The highly effective instructors include Sheriff Arvin West of Hudspeth County, Texas, and Sheriff Sigi Gonzales of Zapata County, Texas, but the coalition is made up of sheriffs from Texas, Arizona, California, and New Mexico. These sheriffs represent law enforcement in the counties along our border with Mexico. They are honorable, frank, plain-talking men who speak with one voice, unlike our politicians.
In the El Paso Border School, I met Diana Washington Valdez, a journalist for the El Paso Times, who is also the author of
"The Killing Fields: Harvest of Women."
Her presentation dealt with the hundreds of unsolved murders of Mexican women in the Juarez border area. She is considered an expert in the Juarez women's femicides. I highly recommend this book.
Finally, I met retired Deputy Chief Robert Almonte of the El Paso Police Department. He served three terms as president of the Texas Narcotics Officers Association and was also the vice president of the National Narcotics Officers Association. After 25 years with El Paso PD, he became a consultant with General Dynamics and started a law enforcement training company. Robert Almonte has recently been appointed as a U.S. Marshal for Texas.
I was most fascinated with his training video,
"Patron Saints of the Mexican Drug Underworld."
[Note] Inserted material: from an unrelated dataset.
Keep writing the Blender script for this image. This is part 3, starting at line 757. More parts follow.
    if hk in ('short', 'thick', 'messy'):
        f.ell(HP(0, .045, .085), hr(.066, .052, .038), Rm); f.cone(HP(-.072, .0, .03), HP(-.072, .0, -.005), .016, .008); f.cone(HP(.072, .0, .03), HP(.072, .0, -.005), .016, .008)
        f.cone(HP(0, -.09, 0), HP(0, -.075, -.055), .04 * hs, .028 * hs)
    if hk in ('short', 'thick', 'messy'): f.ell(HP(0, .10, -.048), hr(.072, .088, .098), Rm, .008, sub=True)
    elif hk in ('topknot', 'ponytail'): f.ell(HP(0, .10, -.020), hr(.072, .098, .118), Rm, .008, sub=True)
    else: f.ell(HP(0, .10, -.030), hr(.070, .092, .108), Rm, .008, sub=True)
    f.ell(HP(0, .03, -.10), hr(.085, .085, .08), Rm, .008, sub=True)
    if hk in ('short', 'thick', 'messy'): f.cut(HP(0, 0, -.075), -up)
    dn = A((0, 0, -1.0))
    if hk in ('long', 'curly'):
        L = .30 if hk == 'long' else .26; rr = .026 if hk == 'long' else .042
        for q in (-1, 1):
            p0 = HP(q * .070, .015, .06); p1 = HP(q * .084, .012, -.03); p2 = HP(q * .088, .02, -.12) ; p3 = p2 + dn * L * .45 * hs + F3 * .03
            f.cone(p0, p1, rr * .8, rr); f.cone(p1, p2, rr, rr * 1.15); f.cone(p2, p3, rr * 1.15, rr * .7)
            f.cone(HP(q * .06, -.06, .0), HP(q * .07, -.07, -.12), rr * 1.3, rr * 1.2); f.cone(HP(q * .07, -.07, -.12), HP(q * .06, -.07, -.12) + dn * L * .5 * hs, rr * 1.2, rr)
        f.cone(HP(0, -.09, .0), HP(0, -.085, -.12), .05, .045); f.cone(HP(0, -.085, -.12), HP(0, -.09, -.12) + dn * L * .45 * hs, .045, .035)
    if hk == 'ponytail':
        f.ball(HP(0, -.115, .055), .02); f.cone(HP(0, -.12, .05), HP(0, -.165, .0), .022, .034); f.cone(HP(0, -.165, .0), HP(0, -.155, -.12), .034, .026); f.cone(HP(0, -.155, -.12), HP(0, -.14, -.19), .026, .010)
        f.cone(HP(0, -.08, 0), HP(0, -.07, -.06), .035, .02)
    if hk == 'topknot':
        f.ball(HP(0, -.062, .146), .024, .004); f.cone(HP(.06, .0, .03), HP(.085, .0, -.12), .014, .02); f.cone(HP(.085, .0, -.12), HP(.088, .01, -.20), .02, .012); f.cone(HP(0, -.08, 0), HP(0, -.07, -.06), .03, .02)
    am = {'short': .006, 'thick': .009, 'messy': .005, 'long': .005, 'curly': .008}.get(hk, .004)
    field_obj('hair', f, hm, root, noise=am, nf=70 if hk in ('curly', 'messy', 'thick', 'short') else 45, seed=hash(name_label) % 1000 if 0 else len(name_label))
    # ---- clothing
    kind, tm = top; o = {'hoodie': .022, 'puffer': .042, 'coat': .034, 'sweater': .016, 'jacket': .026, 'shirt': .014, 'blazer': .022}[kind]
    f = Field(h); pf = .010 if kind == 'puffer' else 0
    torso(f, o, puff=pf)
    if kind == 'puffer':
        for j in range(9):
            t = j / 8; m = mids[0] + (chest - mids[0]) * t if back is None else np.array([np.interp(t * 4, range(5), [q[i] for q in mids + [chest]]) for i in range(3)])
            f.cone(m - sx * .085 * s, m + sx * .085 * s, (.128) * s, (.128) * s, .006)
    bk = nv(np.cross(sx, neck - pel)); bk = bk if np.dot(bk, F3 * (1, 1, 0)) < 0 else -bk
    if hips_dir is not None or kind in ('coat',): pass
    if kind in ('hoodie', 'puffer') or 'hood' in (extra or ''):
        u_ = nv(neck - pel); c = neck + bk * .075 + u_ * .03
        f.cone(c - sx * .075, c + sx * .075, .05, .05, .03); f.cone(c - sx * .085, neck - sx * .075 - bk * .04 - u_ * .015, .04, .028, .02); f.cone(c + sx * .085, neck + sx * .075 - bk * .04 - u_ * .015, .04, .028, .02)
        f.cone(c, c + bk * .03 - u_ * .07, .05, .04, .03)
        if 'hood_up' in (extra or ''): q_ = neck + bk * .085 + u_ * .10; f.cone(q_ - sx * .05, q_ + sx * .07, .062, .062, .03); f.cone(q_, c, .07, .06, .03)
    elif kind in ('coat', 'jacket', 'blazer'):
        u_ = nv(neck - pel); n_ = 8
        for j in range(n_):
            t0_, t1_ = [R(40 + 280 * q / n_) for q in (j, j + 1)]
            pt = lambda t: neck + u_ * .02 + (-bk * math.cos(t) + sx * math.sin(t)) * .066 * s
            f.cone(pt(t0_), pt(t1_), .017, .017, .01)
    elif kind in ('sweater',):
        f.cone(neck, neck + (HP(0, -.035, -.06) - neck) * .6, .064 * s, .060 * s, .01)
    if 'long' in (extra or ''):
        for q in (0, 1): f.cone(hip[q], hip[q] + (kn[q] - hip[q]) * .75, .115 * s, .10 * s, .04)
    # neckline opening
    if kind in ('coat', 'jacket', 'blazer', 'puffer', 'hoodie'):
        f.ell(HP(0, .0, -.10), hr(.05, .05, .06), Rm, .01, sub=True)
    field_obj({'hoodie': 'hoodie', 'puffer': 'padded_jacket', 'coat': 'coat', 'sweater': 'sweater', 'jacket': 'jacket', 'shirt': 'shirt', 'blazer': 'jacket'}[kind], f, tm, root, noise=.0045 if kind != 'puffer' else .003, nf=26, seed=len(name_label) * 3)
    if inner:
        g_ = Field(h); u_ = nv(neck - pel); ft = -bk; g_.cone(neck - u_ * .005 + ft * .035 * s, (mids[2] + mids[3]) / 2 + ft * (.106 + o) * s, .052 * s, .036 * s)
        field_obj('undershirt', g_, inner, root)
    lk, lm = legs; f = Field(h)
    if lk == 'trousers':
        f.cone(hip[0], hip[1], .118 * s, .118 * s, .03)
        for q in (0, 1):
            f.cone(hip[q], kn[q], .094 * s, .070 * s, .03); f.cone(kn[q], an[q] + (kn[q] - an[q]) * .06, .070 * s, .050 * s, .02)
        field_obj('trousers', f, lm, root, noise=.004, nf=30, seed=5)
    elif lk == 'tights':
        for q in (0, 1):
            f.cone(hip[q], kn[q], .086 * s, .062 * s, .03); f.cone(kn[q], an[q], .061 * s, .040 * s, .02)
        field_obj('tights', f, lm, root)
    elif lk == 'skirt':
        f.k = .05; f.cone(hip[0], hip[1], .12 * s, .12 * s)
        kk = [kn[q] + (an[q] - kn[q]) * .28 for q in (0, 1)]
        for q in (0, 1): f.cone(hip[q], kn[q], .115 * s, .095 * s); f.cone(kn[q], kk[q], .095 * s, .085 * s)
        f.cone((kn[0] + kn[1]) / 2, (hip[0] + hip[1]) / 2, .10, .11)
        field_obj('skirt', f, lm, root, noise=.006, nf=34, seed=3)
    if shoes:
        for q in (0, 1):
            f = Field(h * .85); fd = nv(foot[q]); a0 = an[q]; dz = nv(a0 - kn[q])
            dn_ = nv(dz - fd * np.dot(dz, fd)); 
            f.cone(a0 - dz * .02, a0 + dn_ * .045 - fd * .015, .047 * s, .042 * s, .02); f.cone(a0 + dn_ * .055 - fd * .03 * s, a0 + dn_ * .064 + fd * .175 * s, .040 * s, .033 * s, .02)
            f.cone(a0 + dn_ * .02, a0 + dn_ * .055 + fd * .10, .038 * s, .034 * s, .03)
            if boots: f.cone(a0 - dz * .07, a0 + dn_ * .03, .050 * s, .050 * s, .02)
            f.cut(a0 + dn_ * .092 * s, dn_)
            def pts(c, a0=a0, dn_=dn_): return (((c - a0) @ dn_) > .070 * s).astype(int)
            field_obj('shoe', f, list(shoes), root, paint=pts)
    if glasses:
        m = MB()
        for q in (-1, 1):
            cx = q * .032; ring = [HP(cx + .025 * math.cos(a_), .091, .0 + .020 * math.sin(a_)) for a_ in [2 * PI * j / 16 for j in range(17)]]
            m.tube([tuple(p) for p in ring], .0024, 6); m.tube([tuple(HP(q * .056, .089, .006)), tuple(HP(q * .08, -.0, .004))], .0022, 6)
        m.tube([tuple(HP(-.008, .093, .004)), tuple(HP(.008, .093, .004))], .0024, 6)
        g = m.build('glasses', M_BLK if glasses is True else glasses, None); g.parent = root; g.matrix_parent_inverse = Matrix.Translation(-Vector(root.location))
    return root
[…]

I have had some experience in this dark spiritual world during some of my own investigations in Los Angeles involving the
Cuban Marielitos
and Mexican cartels.
In a strange way, it ties together much of the evil perpetrated by the gangs that are trafficking in drugs and human beings and their violent inhuman behavior. There is a spiritual dimension to their madness and recognition of the signs and symbols of their belief system can help you identify them. As Almonte says: "This is presented for the officers' safety and to help the law enforcement officer identify traffickers and make larger seizures."